Tiempo sin dinero: Dice el filósofo Byung-Chul Han que antes la explotación provenía por parte de alguna instancia externa, de una represión ajena a la propia individualidad, pero en la actualidad “uno se explota a sí mismo figurándose que se está realizando; esa pérfida lógica del neoliberalismo que culmina en el síndrome del trabajador quemado”, en vidas confinadas al estrés y no en menor grado, a la soledad. Sin embargo, si lo pensáramos desde una visión menos negativa, la actual exacerbación del individualismo también implicaría un mayor grado de responsabilidad y consciencia hacia las acciones y consecuencias propias: el individuo que se explota a sí mismo siempre será el dueño de sus logros, o el culpable de su propio fracaso.
Toda pobreza material, pero también toda pobreza afectiva, sólo correrá a cargo de la inversión que uno le dé a cada uno de los rubros que conforman la complejidad de su vida.
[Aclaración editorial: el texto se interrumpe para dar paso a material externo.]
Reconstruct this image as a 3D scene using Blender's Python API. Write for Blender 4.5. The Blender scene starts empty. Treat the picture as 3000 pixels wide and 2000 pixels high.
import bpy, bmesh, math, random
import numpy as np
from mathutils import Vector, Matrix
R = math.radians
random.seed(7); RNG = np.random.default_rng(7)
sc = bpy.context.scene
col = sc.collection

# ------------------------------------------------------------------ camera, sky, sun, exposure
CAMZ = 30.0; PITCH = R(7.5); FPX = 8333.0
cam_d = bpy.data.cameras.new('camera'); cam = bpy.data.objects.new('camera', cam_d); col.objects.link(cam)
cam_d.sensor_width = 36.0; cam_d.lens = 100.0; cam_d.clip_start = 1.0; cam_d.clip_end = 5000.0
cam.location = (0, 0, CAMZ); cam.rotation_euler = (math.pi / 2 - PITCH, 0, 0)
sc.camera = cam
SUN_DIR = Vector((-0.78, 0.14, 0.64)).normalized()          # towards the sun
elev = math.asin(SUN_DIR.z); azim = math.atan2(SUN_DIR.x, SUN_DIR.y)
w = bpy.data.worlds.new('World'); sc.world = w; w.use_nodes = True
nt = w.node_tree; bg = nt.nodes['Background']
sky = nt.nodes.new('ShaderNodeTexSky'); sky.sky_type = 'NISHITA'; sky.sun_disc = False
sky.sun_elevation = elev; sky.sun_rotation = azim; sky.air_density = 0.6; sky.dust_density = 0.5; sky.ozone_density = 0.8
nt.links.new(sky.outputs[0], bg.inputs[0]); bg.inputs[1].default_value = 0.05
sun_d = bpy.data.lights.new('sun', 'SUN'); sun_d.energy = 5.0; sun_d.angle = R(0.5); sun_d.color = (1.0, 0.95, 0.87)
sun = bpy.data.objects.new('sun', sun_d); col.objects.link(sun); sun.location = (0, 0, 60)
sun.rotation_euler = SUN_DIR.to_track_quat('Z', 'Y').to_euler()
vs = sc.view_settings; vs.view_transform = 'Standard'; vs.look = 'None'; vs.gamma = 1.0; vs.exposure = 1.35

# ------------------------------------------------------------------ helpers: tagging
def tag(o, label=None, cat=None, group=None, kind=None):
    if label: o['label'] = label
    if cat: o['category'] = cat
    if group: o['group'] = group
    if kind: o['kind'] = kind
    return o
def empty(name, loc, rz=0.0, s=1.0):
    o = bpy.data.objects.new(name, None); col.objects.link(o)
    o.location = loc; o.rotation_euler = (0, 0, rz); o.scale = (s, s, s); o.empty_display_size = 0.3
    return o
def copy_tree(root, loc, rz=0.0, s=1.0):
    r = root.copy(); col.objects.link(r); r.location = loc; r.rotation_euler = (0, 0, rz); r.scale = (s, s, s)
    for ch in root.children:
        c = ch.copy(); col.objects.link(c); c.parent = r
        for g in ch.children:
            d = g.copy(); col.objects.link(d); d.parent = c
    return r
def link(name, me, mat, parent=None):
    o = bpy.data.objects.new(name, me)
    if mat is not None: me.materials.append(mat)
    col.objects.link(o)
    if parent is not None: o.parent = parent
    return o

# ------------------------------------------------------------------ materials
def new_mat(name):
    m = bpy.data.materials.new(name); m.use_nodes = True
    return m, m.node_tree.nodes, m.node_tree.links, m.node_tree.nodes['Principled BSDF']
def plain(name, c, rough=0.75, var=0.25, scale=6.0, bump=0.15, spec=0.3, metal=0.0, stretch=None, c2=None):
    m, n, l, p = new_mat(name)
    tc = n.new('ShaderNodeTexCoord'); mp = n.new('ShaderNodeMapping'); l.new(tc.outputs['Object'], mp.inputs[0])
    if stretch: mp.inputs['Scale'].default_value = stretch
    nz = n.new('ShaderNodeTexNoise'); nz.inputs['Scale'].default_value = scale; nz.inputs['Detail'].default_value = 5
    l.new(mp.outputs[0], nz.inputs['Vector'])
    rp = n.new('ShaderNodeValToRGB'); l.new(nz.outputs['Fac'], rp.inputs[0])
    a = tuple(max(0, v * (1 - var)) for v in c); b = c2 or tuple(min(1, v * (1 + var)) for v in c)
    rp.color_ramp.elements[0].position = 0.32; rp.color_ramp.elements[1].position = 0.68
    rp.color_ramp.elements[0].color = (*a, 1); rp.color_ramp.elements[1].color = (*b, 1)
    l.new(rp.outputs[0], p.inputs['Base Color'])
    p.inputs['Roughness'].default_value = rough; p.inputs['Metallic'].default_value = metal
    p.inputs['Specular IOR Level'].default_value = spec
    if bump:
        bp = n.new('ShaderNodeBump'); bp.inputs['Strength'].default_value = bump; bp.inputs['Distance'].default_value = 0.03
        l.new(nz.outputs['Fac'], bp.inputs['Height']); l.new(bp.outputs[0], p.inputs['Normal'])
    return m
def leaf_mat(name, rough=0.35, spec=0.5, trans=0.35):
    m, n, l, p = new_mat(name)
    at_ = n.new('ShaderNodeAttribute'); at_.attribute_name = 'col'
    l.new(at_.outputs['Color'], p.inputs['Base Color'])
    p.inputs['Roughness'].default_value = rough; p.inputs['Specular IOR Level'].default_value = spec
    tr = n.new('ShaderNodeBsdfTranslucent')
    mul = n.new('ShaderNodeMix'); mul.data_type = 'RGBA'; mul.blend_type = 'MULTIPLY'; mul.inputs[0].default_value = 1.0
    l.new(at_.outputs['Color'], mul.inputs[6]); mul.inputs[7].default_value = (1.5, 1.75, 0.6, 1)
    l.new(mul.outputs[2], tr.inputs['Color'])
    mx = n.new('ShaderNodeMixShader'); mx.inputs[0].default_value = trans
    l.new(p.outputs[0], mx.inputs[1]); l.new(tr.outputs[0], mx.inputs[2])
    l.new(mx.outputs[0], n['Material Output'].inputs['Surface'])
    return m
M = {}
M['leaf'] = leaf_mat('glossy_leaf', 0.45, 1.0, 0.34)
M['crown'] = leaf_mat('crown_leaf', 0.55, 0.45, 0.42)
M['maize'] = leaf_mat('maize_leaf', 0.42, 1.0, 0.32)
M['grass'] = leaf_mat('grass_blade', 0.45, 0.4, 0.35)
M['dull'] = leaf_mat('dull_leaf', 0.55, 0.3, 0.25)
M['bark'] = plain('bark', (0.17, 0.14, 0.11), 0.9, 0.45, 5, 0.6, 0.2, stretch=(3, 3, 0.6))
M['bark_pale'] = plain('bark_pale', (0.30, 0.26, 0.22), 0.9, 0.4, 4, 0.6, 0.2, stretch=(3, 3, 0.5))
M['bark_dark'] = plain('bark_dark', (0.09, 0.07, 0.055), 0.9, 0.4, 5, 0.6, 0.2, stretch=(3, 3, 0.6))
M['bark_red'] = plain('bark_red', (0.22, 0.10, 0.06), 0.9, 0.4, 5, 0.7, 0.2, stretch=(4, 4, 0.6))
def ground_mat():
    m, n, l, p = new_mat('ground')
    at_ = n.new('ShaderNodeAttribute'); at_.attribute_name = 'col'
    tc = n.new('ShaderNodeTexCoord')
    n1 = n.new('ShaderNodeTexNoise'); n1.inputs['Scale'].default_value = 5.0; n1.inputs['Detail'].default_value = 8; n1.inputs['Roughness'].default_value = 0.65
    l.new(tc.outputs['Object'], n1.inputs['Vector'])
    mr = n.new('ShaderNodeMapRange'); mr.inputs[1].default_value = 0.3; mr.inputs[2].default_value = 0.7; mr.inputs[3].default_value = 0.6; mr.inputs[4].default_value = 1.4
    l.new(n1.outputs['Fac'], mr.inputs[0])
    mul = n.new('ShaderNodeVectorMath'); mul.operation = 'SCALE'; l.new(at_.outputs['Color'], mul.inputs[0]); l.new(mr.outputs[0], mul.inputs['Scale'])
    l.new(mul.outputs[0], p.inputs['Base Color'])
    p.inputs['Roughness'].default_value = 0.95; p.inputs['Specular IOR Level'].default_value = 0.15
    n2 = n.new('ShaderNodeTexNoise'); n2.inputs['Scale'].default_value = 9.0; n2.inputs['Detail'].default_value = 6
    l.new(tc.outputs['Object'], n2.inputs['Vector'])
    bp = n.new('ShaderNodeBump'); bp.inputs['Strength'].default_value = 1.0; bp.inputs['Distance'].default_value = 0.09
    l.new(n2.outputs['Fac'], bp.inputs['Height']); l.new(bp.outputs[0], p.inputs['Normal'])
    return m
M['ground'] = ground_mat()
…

Todo éxito laboral, pero también todo éxito personal, dependerá del equilibrio de invertir más tiempo, más esfuerzo o más dinero a determinada finalidad. Por ejemplo, se puede tener más dinero, pero menos tiempo. Y aunque el dinero pueda comprar muchas cosas, e incluso sea capaz de conseguir por medio de éste una cierta dosis de amor de pareja, quizá no sea posible comprar a través de ninguna transferencia bancaria, tiempo libre. Por otro lado, también se puede optar por tener más tiempo, pero entonces se tendrá menos dinero, y esto último, es algo que la autora del presente artículo y muchos de sus amigos que la rodean, como característicos seres autoexplotados de la época, no estarían dispuestos a asumir.